13. One of the key benefits of the accelerated timetable at an EU level, is that it will give Member States (including Ireland) plenty of time to transpose the Directive into national law. That certainty will be welcomed by Irish and EU businesses, especially those that would otherwise be in scope of CSRD sustainability reporting requirements at the end of this year.

14. The Minister for Enterprise, Tourism and Employment (Peter Burke) has indicated in a recent press release that he will be “…focused on quickly implementing the EU’s ‘Stop the Clock’ proposal…” Encouragingly, that press release also states: “Minister Burke will shortly be amending the existing Irish legislation governing CSRD to further clarify and reduce the scope of companies covered…”.

15. This may be in response to a number of concerns raised by McCann FitzGerald LLP (along with other leading law firms and other bodies) in relation to a potential lack of alignment between the scope of CSRD and the Irish transposition measures, particularly with respect to the potential extension of scope to companies, including those in the financial services sector, that did not otherwise meet the relevant size thresholds applicable to large companies.

16. Companies in advanced stages of preparing for regulations impacted by the Omnibus Proposals, particularly CSRD, will now have to consider the proposed amendments, including whether they will remain in-scope of the reporting requirements if the Omnibus Proposals are enacted as currently drafted.

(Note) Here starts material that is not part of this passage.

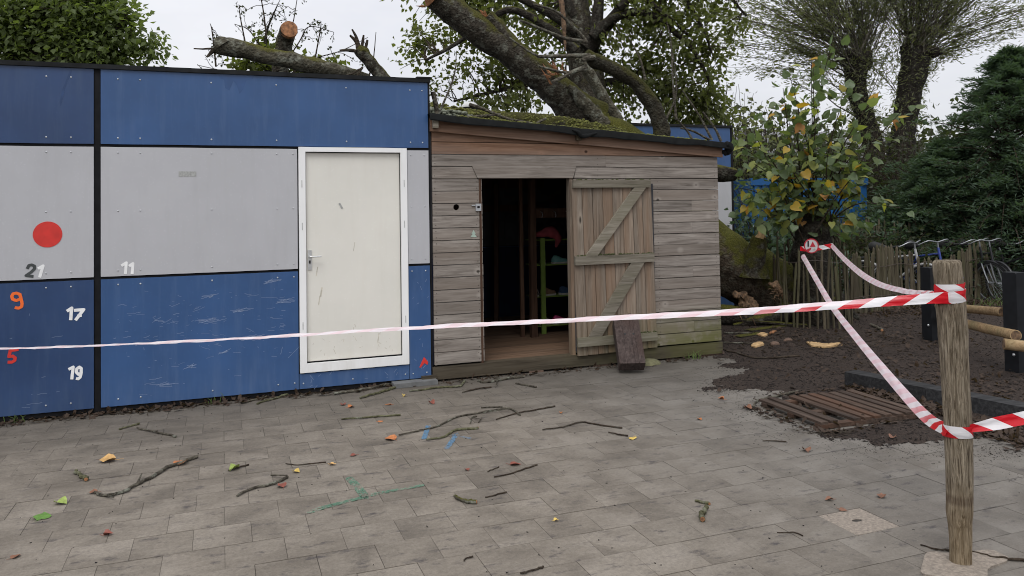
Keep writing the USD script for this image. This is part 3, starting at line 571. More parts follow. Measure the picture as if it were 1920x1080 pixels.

Many organisations have invested significant time and effort and incurred substantial costs in preparing for CSRD. Frustration has been expressed at the changing compliance landscape as well as criticism from stakeholders at the perceived diminishment of the EU Commission’s sustainability ambitions. However, the EU Commission’s aim to reduce and simplify the reporting burden and to foster a more business friendly environment is likely to be welcomed by many companies.